## Exercise
Below are the records; reproduce all of them exactly but without any images.

────

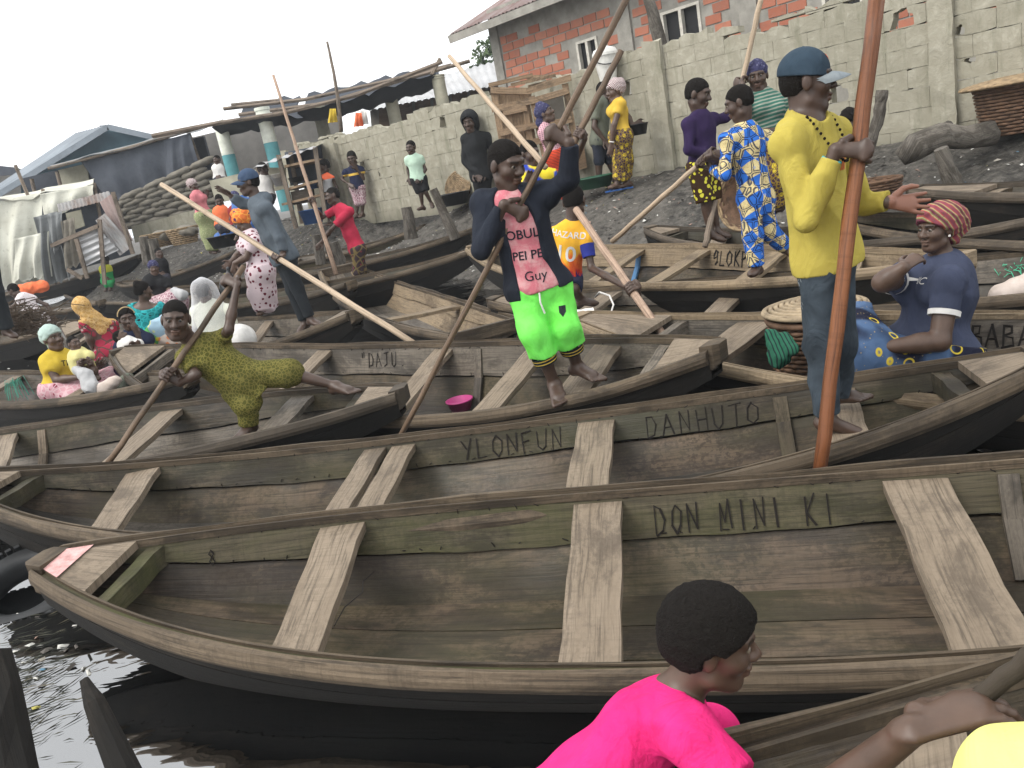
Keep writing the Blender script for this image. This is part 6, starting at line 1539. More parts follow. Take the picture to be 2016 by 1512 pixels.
tag(sdf_mesh('purple_bag', [Prim('e', PY(243, 726, 8.6), None, np.array([.1, .09, .085]), None, None, 1, .03), Prim('e', PY(250, 735, 8.55), None, np.array([.08, .08, .07]), None, None, 1, .04)], M['purple_knit'], None, .012), 'dark purple bundle under the arm of the woman with the sleeping baby', 'bag')
Y0 = 9.5
br = sit('woman with beaded hairband resting her cheek on her hand', Y0, (250, 627), (262, 657), ((290, 668, .06), (238, 684, -.05)), (272, 735), (28, 6, 0), 46,
    (((286, 700, -.16), (272, 662, -.2), dict(k='relax', d=(-.1, 0, 1), n=(-.8, .3, 0), curl=10)), ((222, 716, -.1), (232, 745, -.25), dict(k='relax'))), 'navy_tee', 'navy_top', 'print_mauve', sleeve=.35, hair='braids', tone=0)
mb = MB()
for i in range(22):
    a = math.pi * (.08 + .84 * i / 21); c_ = br.hp(math.cos(a) * .083, .03, .025 + math.sin(a) * .098); mb.lathe(c_, [(0, .009), (.008, .004), (.008, -.004), (0, -.009)], 6)
fabric('cream_bead', (.6, .45, .25)); mesh('beaded_hairband', mb.V, mb.F, M['cream_bead'], br.o, local=True)['kind'] = 'stuff'
flower = sdf_mesh('pink_frill', [Prim('e', br.shL * .75 + br.pel * .25 + np.array([.06 * math.cos(a), -.1, .06 * math.sin(a)]), None, np.array([.04, .025, .04]), None, None, 1, .02) for a in range(0, 6)], M['pink_fray'], br.o, .012)
baby('sleeping baby wrapped in white against the woman with the hairband', 9.2, (238, 664), 31, (95, -35, 0), (262, 690), 'white_cloth')
Y0 = 11.0
sc_ = sit('woman in red print with a tan patterned scarf over head and shoulders, back turned', Y0, (161, 608), (180, 630), ((168, 640, -.1), (220, 640, .1)), (222, 690), (-130, 12, 0), 40,
    (((176, 668, -.15), (185, 690, -.1), dict(k='relax')), ((235, 665, .1), (240, 690, .1), dict(k='relax'))), 'print_red', 'red_print_blouse', 'print_red', wrapm=None, eyes=False, lat_hip=(-.8, -.5, 0))
h = sc_.hs; sdf_mesh('scarf', [Prim('e', sc_.hp(0, -.02, .03), None, np.array([.1, .12, .115]) * h, None, sc_.HR, 1, .02), Prim('c', sc_.hp(0, -.06, -.06), sc_.neck - sc_.fwd * .04, .075, .1, None, 1, .04), Prim('c', sc_.shL + sc_.up * .01, sc_.shR + sc_.up * .01, .085, .085, None, 1, .06), Prim('c', sc_.neck - sc_.fwd * .06, sc_.up * .3 - sc_.fwd * .1, .13, .08, sc_.lat, .7, .06)], M['print_tan'], sc_.o, .012,
    post=lambda D, ax: near(D, ax, .05, lambda P, d: d + wrinkle(P, .008, 26, 1)))
Y0 = 10.6
te = sit('woman in teal off-shoulder print dress with her hair up, seen from behind', Y0, (282, 573), (284, 603), ((260, 611, 0), (314, 606, 0)), (292, 662), (130, 4, 0), 36,
    (((256, 640, .05), (262, 660, .2), dict(k='relax')), ((322, 635, .05), (318, 655, .2), dict(k='relax'))), 'print_teal', 'teal_dress', 'print_teal', sleeve=.2, hair='bun', eyes=False, extra_sub=[(PY(286, 596, Y0 - .05) - PY(292, 662, Y0), np.array([.17, .14, .09]))], lat_hip=(-1, 0, .1))
Y0 = 13.0
bk_ = sit('woman in black top and dark headwrap looking back from her boat', Y0, (303, 528), (300, 548), ((326, 556, .05), (290, 556, -.05)), (318, 592), (22, 6, 0), 27,
    (((335, 575, -.1), (350, 586, -.2), dict(k='relax')), ((290, 578, -.1), (310, 590, -.2), dict(k='relax'))), 'black_cloth', 'black_top', 'print_mauve', wrapm='headwrap_navy', vol=.018, sleeve=.7)
tag(sdf_mesh('cloth_bundle', [Prim('c', PY(345, 575, 12.7), PY(360, 581, 12.6), .08, .09, None, 1, .05)], M['grey_tee'], None, .018, post=lambda D, ax: near(D, ax, .06, lambda P, d: d + wrinkle(P, .015, 20, 1))), 'white plastic bundle held by the woman in black top', 'bundle')
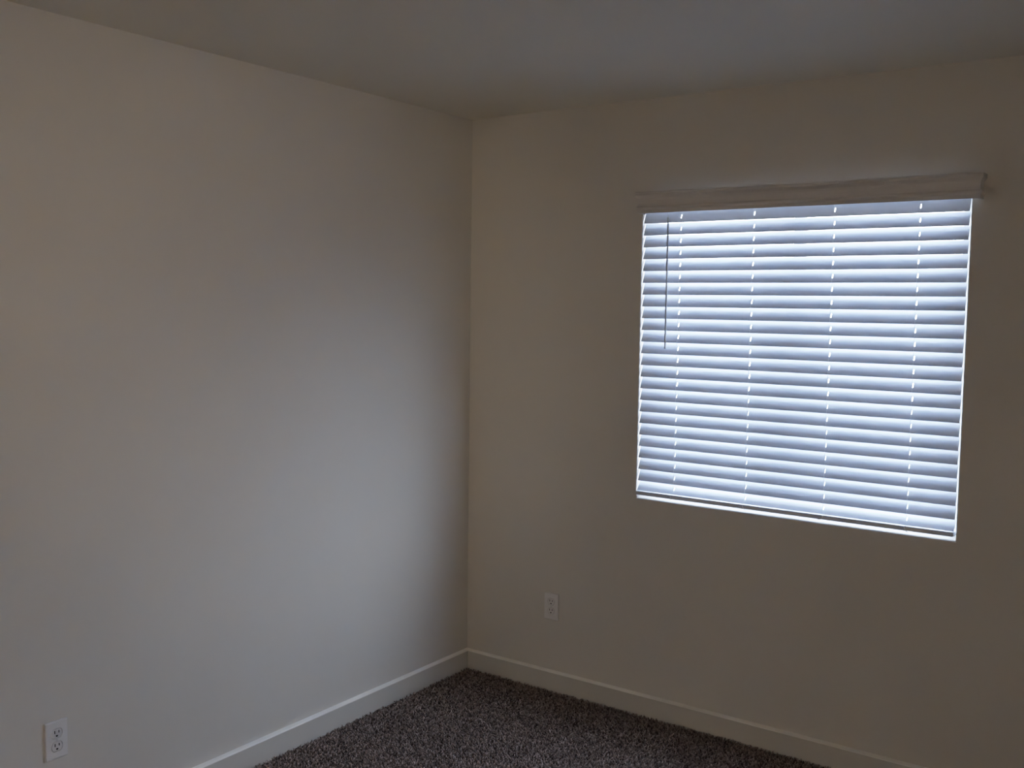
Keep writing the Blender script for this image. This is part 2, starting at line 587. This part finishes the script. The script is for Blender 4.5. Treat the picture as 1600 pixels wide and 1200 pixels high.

────

## Answer to this task
Keep writing the Blender script for this image. This is part 6, starting at line 1539. More parts follow. Take the picture to be 2016 by 1512 pixels.
tag(sdf_mesh('purple_bag', [Prim('e', PY(243, 726, 8.6), None, np.array([.1, .09, .085]), None, None, 1, .03), Prim('e', PY(250, 735, 8.55), None, np.array([.08, .08, .07]), None, None, 1, .04)], M['purple_knit'], None, .012), 'dark purple bundle under the arm of the woman with the sleeping baby', 'bag')
Y0 = 9.5
br = sit('woman with beaded hairband resting her cheek on her hand', Y0, (250, 627), (262, 657), ((290, 668, .06), (238, 684, -.05)), (272, 735), (28, 6, 0), 46,
    (((286, 700, -.16), (272, 662, -.2), dict(k='relax', d=(-.1, 0, 1), n=(-.8, .3, 0), curl=10)), ((222, 716, -.1), (232, 745, -.25), dict(k='relax'))), 'navy_tee', 'navy_top', 'print_mauve', sleeve=.35, hair='braids', tone=0)
mb = MB()
for i in range(22):
    a = math.pi * (.08 + .84 * i / 21); c_ = br.hp(math.cos(a) * .083, .03, .025 + math.sin(a) * .098); mb.lathe(c_, [(0, .009), (.008, .004), (.008, -.004), (0, -.009)], 6)
fabric('cream_bead', (.6, .45, .25)); mesh('beaded_hairband', mb.V, mb.F, M['cream_bead'], br.o, local=True)['kind'] = 'stuff'
flower = sdf_mesh('pink_frill', [Prim('e', br.shL * .75 + br.pel * .25 + np.array([.06 * math.cos(a), -.1, .06 * math.sin(a)]), None, np.array([.04, .025, .04]), None, None, 1, .02) for a in range(0, 6)], M['pink_fray'], br.o, .012)
baby('sleeping baby wrapped in white against the woman with the hairband', 9.2, (238, 664), 31, (95, -35, 0), (262, 690), 'white_cloth')
Y0 = 11.0
sc_ = sit('woman in red print with a tan patterned scarf over head and shoulders, back turned', Y0, (161, 608), (180, 630), ((168, 640, -.1), (220, 640, .1)), (222, 690), (-130, 12, 0), 40,
    (((176, 668, -.15), (185, 690, -.1), dict(k='relax')), ((235, 665, .1), (240, 690, .1), dict(k='relax'))), 'print_red', 'red_print_blouse', 'print_red', wrapm=None, eyes=False, lat_hip=(-.8, -.5, 0))
h = sc_.hs; sdf_mesh('scarf', [Prim('e', sc_.hp(0, -.02, .03), None, np.array([.1, .12, .115]) * h, None, sc_.HR, 1, .02), Prim('c', sc_.hp(0, -.06, -.06), sc_.neck - sc_.fwd * .04, .075, .1, None, 1, .04), Prim('c', sc_.shL + sc_.up * .01, sc_.shR + sc_.up * .01, .085, .085, None, 1, .06), Prim('c', sc_.neck - sc_.fwd * .06, sc_.up * .3 - sc_.fwd * .1, .13, .08, sc_.lat, .7, .06)], M['print_tan'], sc_.o, .012,
    post=lambda D, ax: near(D, ax, .05, lambda P, d: d + wrinkle(P, .008, 26, 1)))
Y0 = 10.6
te = sit('woman in teal off-shoulder print dress with her hair up, seen from behind', Y0, (282, 573), (284, 603), ((260, 611, 0), (314, 606, 0)), (292, 662), (130, 4, 0), 36,
    (((256, 640, .05), (262, 660, .2), dict(k='relax')), ((322, 635, .05), (318, 655, .2), dict(k='relax'))), 'print_teal', 'teal_dress', 'print_teal', sleeve=.2, hair='bun', eyes=False, extra_sub=[(PY(286, 596, Y0 - .05) - PY(292, 662, Y0), np.array([.17, .14, .09]))], lat_hip=(-1, 0, .1))
Y0 = 13.0
bk_ = sit('woman in black top and dark headwrap looking back from her boat', Y0, (303, 528), (300, 548), ((326, 556, .05), (290, 556, -.05)), (318, 592), (22, 6, 0), 27,
    (((335, 575, -.1), (350, 586, -.2), dict(k='relax')), ((290, 578, -.1), (310, 590, -.2), dict(k='relax'))), 'black_cloth', 'black_top', 'print_mauve', wrapm='headwrap_navy', vol=.018, sleeve=.7)
tag(sdf_mesh('cloth_bundle', [Prim('c', PY(345, 575, 12.7), PY(360, 581, 12.6), .08, .09, None, 1, .05)], M['grey_tee'], None, .018, post=lambda D, ax: near(D, ax, .06, lambda P, d: d + wrinkle(P, .015, 20, 1))), 'white plastic bundle held by the woman in black top', 'bundle')
Keep writing the Blender script for this image. This is part 2, starting at line 587. This part finishes the script. The script is for Blender 4.5. Treat the picture as 1600 pixels wide and 1200 pixels high.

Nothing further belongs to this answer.